:: REQUIRED WORK ::
Repeat exactly the lines from the line with "by 864 pixels." to the line with "LEVEL = 396.0", including both, and leave out any pictures.

:: PROVIDED RECORDS ::
• • • • •

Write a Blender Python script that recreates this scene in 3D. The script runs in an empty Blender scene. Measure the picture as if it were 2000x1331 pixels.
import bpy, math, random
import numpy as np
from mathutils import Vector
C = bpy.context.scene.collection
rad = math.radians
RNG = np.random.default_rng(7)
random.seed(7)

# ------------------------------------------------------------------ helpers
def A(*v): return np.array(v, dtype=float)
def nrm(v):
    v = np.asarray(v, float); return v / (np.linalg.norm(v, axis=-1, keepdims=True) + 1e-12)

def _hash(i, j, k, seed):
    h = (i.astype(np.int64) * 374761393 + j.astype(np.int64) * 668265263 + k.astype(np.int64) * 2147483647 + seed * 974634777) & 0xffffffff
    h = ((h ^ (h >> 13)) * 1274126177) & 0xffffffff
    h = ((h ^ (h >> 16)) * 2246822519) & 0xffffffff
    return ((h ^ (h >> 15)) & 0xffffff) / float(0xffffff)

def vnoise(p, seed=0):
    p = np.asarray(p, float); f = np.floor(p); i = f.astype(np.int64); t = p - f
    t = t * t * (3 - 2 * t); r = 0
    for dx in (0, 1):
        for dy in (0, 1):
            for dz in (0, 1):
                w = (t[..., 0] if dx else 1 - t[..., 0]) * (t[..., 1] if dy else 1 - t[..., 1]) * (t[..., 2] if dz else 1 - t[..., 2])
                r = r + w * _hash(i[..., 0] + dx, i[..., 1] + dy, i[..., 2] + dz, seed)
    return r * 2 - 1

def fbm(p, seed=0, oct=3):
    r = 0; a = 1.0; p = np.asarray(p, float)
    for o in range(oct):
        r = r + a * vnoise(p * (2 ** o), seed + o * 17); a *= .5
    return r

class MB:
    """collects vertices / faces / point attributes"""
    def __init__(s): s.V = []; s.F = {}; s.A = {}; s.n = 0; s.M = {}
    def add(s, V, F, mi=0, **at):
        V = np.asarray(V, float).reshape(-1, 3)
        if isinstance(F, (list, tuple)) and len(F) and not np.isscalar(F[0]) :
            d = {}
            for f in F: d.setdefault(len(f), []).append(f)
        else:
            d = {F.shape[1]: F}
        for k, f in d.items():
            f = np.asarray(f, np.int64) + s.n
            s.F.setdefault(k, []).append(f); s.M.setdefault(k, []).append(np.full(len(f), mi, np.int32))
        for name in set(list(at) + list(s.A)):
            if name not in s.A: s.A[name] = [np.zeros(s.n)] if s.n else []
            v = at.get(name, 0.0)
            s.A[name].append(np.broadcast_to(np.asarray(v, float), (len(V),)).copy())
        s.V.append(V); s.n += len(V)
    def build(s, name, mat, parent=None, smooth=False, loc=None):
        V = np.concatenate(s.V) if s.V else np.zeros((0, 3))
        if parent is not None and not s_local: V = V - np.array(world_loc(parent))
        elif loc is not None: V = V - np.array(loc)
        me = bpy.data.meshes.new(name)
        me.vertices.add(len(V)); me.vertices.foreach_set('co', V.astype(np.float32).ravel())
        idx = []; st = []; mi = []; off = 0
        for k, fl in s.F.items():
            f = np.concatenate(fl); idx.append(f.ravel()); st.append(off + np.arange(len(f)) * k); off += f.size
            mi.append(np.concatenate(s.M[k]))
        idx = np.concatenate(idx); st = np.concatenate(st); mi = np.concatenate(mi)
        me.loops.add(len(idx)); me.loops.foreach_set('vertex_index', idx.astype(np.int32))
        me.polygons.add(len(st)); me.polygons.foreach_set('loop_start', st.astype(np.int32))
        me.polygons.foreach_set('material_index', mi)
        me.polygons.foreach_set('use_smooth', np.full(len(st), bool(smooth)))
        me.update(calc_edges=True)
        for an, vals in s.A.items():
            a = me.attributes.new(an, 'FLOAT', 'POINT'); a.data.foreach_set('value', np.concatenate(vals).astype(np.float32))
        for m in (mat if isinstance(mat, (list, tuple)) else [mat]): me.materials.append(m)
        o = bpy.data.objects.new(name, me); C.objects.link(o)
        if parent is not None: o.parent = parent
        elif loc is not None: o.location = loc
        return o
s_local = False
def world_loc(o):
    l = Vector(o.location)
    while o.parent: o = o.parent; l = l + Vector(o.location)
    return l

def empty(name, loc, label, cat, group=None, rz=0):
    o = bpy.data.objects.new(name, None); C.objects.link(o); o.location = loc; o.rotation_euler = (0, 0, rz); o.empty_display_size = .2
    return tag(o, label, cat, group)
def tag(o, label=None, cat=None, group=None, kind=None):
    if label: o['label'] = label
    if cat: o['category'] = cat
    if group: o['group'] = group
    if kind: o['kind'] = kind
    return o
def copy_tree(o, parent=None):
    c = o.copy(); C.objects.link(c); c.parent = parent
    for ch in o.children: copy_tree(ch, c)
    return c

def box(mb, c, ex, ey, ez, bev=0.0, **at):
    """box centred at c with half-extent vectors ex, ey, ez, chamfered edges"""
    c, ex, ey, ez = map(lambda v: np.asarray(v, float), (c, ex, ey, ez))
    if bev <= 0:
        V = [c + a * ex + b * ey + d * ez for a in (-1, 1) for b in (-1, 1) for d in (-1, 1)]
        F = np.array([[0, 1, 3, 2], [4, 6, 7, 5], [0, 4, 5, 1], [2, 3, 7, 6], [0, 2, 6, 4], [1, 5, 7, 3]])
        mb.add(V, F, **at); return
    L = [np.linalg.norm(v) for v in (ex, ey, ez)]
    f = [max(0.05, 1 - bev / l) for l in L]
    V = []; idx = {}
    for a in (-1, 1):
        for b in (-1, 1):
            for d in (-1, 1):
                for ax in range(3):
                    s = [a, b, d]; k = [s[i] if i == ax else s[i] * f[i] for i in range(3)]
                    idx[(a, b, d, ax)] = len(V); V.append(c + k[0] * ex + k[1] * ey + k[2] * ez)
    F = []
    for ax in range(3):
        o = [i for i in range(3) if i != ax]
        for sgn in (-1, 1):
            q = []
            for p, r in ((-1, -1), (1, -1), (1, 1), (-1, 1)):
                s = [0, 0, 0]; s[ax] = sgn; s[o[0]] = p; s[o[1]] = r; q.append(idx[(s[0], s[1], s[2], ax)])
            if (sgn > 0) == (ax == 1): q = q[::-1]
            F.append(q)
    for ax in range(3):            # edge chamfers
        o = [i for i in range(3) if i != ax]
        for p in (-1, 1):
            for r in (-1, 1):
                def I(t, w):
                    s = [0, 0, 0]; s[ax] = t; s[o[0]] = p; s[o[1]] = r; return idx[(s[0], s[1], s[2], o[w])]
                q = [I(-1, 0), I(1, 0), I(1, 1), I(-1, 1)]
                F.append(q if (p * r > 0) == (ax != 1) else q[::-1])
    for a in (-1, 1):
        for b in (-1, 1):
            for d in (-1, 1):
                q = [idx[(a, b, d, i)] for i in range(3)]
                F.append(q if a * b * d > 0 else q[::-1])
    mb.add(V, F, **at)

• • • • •

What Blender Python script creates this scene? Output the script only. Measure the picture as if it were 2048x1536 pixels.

• • • • •

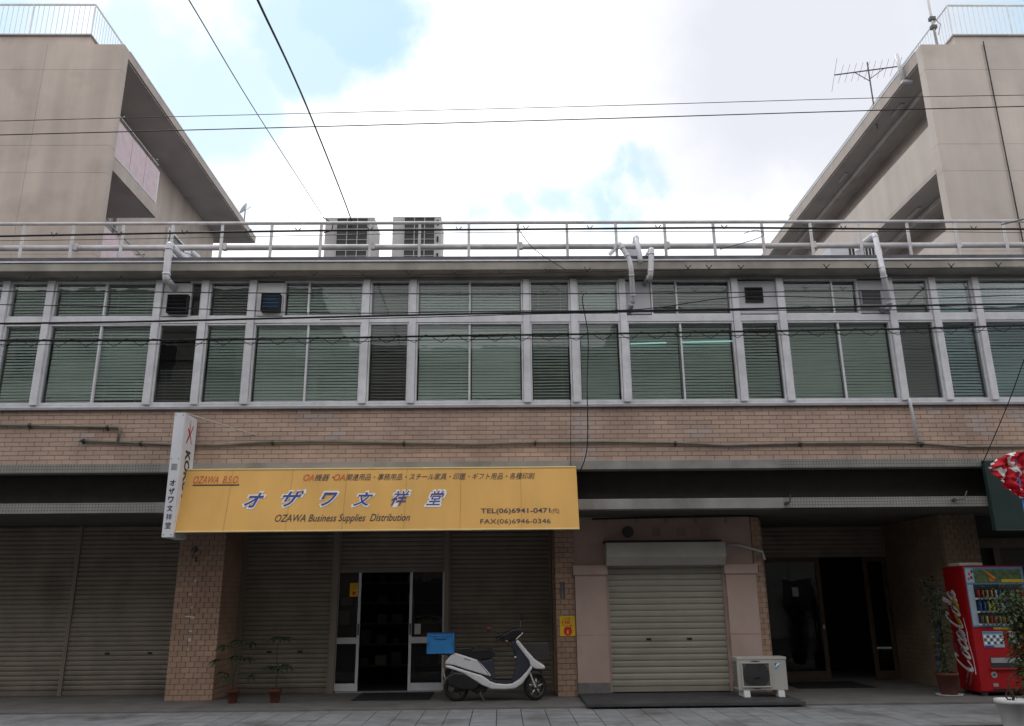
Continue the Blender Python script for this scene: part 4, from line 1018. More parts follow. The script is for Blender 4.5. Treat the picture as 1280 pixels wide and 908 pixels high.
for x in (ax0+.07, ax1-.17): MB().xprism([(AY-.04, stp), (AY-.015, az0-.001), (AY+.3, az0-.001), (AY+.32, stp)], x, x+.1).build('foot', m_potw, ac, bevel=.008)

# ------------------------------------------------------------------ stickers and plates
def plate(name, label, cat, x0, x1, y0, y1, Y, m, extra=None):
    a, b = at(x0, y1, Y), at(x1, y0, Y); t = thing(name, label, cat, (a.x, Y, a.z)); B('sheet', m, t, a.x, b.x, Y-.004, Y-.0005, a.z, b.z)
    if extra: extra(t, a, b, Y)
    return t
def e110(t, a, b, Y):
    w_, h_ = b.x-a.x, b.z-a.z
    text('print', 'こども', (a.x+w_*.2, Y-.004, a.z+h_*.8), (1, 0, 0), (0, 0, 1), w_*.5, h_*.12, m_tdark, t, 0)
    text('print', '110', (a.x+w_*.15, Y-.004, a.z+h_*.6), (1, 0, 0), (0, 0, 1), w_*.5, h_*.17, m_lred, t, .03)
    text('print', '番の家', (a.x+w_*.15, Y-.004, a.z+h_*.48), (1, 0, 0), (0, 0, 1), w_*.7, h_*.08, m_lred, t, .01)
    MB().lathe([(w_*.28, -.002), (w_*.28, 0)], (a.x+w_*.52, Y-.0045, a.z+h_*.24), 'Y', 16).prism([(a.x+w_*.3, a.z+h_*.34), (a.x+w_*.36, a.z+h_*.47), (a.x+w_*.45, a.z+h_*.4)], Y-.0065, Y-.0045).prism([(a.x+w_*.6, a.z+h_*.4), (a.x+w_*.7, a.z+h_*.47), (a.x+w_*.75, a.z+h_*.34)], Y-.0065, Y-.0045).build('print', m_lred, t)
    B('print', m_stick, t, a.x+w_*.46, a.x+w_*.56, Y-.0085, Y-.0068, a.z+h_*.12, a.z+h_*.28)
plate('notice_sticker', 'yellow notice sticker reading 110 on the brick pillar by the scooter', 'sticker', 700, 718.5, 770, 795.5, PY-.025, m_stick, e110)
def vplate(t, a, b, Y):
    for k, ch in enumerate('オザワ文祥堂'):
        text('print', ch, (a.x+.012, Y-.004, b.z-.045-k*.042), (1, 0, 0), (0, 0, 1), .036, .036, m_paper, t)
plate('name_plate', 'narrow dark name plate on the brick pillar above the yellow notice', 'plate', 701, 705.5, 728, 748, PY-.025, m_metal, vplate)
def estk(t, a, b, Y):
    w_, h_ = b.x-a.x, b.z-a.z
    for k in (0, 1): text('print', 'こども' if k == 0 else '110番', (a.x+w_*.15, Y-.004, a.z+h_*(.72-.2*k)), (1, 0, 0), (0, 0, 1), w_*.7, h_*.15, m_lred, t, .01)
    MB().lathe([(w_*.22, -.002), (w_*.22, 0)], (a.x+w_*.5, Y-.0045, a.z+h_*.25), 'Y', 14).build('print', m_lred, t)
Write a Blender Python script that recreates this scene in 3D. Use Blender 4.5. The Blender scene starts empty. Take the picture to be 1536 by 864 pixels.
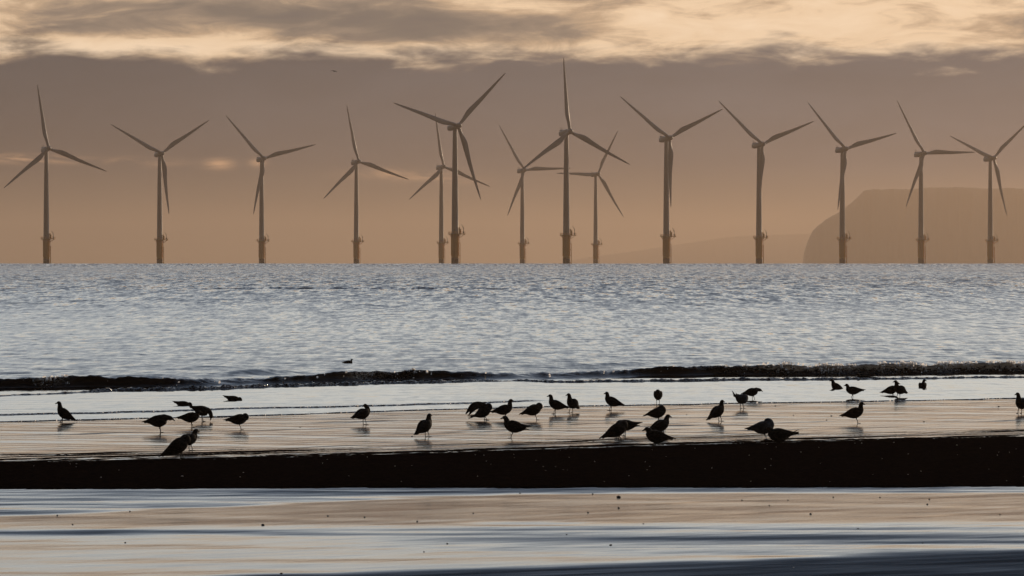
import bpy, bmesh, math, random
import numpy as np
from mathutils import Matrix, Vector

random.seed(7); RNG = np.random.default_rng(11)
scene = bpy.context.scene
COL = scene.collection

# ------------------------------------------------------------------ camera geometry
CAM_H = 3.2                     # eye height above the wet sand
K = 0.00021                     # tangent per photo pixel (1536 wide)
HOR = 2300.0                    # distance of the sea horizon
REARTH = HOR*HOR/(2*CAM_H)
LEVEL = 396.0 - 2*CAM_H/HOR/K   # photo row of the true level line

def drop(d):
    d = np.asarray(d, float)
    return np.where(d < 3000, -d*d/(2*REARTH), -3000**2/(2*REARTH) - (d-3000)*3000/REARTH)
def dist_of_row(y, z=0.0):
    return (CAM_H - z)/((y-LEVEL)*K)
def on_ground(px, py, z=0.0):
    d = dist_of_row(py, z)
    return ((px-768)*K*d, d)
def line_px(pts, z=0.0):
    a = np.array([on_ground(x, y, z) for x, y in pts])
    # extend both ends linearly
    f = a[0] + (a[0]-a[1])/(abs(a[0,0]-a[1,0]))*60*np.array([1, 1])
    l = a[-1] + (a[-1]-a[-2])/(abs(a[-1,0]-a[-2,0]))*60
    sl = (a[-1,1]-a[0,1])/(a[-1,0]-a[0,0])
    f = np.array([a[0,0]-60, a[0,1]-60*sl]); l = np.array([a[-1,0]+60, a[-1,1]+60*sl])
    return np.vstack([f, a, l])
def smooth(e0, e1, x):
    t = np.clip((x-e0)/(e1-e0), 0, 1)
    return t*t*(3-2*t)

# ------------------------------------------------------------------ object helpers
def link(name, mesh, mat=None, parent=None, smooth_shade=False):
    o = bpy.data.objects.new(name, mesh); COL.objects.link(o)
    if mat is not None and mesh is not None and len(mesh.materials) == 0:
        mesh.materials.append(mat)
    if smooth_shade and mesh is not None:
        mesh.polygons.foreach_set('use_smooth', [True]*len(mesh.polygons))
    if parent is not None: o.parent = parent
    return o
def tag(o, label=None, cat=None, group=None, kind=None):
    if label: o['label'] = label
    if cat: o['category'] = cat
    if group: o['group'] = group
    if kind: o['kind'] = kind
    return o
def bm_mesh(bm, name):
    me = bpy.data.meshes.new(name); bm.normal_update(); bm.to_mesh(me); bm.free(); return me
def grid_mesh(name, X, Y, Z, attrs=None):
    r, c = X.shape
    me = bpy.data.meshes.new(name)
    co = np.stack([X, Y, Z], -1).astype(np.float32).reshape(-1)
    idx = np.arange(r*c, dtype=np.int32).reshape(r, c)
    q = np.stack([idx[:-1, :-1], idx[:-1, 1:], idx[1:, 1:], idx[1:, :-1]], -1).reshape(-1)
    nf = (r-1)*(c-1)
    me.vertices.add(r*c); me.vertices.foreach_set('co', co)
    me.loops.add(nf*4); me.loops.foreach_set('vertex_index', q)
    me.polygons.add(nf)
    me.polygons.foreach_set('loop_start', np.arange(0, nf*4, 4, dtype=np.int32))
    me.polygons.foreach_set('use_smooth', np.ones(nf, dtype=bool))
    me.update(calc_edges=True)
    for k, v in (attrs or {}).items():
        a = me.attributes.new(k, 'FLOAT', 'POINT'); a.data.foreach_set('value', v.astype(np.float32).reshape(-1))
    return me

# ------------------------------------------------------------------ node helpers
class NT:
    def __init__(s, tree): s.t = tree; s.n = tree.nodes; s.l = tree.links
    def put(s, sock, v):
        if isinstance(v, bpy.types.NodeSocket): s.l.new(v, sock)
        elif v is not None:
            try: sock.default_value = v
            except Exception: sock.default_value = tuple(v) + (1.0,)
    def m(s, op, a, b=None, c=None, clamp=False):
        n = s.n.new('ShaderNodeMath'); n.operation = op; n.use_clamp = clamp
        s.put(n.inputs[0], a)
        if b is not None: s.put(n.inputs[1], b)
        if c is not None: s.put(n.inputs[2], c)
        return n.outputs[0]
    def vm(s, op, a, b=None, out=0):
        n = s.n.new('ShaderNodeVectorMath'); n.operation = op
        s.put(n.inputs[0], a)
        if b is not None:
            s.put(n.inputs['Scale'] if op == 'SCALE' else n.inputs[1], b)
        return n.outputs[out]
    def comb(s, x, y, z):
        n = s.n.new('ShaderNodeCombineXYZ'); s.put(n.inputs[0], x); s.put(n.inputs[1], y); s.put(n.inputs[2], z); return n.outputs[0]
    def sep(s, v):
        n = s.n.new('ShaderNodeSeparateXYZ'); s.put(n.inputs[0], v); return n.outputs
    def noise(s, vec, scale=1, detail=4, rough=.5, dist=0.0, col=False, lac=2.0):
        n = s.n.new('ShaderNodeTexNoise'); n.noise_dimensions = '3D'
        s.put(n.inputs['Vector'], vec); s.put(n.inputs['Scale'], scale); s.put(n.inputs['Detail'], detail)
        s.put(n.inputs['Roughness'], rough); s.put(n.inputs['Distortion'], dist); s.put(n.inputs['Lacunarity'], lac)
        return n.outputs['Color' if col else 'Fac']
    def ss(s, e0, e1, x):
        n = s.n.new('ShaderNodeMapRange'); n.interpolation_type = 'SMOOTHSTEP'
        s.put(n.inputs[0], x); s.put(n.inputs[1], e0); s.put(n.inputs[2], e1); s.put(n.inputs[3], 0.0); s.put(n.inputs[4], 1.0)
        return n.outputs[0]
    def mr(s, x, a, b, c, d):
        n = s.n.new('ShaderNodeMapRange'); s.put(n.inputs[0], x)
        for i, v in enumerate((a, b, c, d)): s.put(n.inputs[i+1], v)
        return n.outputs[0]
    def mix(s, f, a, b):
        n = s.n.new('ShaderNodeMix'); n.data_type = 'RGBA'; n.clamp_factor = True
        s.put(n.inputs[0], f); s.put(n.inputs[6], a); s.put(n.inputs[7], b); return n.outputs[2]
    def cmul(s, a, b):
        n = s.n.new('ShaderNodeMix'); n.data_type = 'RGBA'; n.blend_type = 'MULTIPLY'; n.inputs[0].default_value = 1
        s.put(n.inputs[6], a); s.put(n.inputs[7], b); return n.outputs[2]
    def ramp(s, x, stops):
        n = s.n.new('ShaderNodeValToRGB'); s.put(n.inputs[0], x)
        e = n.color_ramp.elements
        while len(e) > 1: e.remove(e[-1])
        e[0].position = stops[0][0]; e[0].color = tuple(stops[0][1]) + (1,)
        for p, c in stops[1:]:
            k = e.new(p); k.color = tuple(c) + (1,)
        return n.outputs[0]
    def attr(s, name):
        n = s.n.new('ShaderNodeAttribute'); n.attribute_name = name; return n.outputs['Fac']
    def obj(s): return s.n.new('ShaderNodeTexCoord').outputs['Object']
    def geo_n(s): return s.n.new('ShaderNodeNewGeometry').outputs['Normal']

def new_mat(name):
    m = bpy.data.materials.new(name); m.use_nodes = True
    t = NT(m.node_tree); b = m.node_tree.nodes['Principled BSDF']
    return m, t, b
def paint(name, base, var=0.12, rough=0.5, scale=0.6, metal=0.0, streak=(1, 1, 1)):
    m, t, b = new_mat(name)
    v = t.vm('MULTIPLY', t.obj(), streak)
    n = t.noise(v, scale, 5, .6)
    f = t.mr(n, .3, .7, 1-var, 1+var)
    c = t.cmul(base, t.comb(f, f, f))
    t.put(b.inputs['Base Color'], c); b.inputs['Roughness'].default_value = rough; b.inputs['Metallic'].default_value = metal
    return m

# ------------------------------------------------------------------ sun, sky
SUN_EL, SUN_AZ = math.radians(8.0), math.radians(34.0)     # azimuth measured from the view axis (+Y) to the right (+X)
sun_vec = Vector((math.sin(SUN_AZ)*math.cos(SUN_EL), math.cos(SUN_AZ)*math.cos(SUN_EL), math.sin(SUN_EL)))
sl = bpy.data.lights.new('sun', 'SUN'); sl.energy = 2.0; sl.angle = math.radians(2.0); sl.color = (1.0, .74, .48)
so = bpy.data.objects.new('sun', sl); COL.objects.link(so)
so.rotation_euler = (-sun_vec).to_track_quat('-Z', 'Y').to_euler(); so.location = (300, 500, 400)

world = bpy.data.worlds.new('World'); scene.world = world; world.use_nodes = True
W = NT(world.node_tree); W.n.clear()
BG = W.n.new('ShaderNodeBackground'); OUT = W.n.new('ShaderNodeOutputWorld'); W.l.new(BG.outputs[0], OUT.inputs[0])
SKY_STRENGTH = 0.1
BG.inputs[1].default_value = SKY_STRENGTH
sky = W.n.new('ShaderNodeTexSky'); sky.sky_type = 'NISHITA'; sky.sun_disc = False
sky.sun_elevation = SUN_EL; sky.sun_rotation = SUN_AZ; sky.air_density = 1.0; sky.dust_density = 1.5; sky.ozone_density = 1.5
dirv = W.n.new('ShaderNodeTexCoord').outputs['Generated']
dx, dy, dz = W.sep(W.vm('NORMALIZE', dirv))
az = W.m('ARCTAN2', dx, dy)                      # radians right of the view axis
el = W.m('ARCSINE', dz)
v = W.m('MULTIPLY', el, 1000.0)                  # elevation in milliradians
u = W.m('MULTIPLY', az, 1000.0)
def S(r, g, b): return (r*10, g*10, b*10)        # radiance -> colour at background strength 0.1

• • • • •

:: SOLUTION FOR THIS TASK ::
Write a Blender Python script that recreates this scene in 3D. Use Blender 4.5. The Blender scene starts empty. Take the picture to be 1536 by 864 pixels.
import bpy, bmesh, math, random
import numpy as np
from mathutils import Matrix, Vector

random.seed(7); RNG = np.random.default_rng(11)
scene = bpy.context.scene
COL = scene.collection

# ------------------------------------------------------------------ camera geometry
CAM_H = 3.2                     # eye height above the wet sand
K = 0.00021                     # tangent per photo pixel (1536 wide)
HOR = 2300.0                    # distance of the sea horizon
REARTH = HOR*HOR/(2*CAM_H)
LEVEL = 396.0 - 2*CAM_H/HOR/K   # photo row of the true level line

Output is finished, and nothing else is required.